Handing us a copy of the Powerpoint, of course, serves a double purpose: (a) the external-CPDer can tick the “info. shared with dept.” box on the yellow CPD Impact Assessment Form; and (b) it keeps the team occupied for twenty minutes as we digest the slides. The document itself was no worse than many I’ve seen, but, sadly, no better either: Ofsted…Ten things to remember…Ofsted..five strategies to…more Ofsted…six sodding hats…yet more Ofsted…bloody Bloom’s bloody taxonomy…[epithets mine].

But I digress. The potted biography of the trainer was included: she was headteacher there and there and is an experienced Ofsted inspector. Now I’m sure she is a nice lady who means well and gets on with her colleagues and family and doesn’t kick her cat and takes good care of the hamster, but I couldn’t shake the feeling that this sort of thing is beyond a cottage industry now.
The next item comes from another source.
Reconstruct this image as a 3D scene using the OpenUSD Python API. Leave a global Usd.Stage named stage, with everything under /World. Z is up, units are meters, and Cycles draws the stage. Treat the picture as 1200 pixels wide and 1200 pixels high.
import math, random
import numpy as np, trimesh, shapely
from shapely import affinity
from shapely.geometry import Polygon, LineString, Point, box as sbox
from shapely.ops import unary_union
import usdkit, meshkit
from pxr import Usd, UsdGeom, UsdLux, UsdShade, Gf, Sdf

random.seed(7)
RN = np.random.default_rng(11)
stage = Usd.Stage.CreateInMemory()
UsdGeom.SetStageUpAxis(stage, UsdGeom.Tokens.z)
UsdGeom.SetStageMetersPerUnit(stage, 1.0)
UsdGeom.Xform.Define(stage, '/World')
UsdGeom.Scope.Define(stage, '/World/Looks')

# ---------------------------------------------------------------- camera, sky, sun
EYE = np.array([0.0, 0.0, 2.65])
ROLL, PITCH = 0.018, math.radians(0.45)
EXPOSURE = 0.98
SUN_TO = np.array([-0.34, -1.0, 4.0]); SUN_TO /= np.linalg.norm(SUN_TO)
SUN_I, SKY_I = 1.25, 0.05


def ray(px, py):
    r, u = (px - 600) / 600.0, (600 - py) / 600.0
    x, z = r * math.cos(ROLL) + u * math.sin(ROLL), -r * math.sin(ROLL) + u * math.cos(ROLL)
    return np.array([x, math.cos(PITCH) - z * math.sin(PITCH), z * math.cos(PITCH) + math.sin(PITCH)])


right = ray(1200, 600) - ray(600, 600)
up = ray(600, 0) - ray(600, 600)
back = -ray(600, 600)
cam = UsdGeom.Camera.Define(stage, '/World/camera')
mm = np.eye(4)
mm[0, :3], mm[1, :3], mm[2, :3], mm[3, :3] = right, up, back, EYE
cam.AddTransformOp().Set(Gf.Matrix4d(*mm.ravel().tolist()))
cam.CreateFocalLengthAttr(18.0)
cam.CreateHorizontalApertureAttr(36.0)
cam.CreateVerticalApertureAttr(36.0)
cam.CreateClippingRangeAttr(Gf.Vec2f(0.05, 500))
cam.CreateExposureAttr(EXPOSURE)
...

Now it’s an industry — the school improvement industry.

Down with this sort of thing

It’s like we went to bed in the green, bucolic splendour of the 18th Century and woke up amidst the hideous, belching smokestacks of the Industrial Revolution.
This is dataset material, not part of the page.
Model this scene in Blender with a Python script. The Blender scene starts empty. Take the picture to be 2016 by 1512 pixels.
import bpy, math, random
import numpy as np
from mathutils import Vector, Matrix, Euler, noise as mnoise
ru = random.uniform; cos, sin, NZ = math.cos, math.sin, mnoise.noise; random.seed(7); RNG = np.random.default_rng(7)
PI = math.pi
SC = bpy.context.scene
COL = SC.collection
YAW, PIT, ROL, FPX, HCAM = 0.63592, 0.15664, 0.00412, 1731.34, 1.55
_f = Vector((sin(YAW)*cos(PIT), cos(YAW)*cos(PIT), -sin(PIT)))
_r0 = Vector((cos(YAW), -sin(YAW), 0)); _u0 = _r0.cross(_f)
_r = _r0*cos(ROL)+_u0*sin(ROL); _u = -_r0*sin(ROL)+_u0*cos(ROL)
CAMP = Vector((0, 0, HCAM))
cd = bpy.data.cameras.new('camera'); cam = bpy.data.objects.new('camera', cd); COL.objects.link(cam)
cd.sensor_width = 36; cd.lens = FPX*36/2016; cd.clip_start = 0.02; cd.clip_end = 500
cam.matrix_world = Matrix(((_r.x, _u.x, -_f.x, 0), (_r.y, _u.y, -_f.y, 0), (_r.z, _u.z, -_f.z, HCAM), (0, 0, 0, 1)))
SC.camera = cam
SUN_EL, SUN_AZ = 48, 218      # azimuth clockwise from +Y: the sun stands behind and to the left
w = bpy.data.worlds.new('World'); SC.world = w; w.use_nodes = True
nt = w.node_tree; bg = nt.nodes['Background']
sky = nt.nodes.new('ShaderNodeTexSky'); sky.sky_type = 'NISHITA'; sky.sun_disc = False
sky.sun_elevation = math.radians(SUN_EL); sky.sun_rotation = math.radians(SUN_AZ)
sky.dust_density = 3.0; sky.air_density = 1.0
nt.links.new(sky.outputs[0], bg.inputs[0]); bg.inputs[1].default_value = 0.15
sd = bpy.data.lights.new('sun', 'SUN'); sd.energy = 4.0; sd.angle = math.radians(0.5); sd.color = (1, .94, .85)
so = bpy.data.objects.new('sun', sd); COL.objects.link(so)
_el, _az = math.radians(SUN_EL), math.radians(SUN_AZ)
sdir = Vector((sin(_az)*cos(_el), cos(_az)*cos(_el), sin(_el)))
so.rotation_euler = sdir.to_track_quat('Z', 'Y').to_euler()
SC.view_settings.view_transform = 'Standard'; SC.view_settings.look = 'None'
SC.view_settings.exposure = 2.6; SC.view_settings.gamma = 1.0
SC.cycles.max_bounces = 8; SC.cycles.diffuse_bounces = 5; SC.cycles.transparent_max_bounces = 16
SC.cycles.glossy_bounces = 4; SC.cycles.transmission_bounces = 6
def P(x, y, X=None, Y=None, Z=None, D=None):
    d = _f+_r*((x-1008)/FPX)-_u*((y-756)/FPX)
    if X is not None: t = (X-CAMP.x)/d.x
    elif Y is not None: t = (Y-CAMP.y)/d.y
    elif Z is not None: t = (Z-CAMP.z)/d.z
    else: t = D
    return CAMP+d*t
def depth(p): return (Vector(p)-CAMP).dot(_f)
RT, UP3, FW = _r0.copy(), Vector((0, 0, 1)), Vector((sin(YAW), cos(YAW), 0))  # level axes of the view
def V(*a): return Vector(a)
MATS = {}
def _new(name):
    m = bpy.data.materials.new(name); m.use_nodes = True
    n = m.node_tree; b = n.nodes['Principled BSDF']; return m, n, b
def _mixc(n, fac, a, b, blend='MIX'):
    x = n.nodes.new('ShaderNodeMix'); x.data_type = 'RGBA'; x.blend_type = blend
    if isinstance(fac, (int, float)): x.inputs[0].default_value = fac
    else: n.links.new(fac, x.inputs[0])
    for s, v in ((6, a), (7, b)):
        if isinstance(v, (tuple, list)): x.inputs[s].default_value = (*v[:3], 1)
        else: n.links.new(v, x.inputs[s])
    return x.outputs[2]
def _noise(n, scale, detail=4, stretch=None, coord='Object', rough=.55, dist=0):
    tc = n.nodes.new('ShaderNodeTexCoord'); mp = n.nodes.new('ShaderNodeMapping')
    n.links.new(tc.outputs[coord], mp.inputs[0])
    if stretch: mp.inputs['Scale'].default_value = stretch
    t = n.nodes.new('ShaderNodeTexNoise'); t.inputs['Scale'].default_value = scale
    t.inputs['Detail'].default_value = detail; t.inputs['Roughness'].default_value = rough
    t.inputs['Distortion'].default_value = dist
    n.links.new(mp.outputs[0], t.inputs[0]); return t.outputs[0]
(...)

And, for the life of me, I could not shake the feeling that some paragraphs written by George Orwell in the 1940s were particularily relevant:

The corruption that happens in England is seldom of that [conscious] kind. Nearly always it is more in the nature of self-deception, of the right hand not knowing what the left hand doeth. And being unconscious, it is limited . . . I do not suppose there is one paper in England that can be straightforwardly bribed with hard cash. In the France of the Third Republic all but a very few of the newspapers could notoriously be bought over the counter like so many pounds of cheese. Public life in England has never been openly scandalous. It has not reached the pitch of disintegration at which humbug can be dropped.

— George Orwell, England, Your England

I am sure that there is not a single Ofsted inspector in the country who can be bought across the counter for cold, hard cash like so many pounds of cheese. I even accept that a recent Ofsted rule change means that serving inspectors cannot run “what Ofsted want”-style courses anymore. (And about time too.)

But is it enough? Will there simply be a time-delayed revolving door between a stint as an inspector and joining the school improvement gravy train? I suspect that the niceties will continue to be observed, and that the fine old traditional British value of humbug will stop the development of situations that are openly scandalous.

As a colleague observed cynically: “The people writing this kind of thing are the exactly same kind of people who will be judging us, and can make or break our careers. Don’t do as they do, do as they say.”

I am and I will continue to do so. But, openly scandalous or not, I still think it stinks.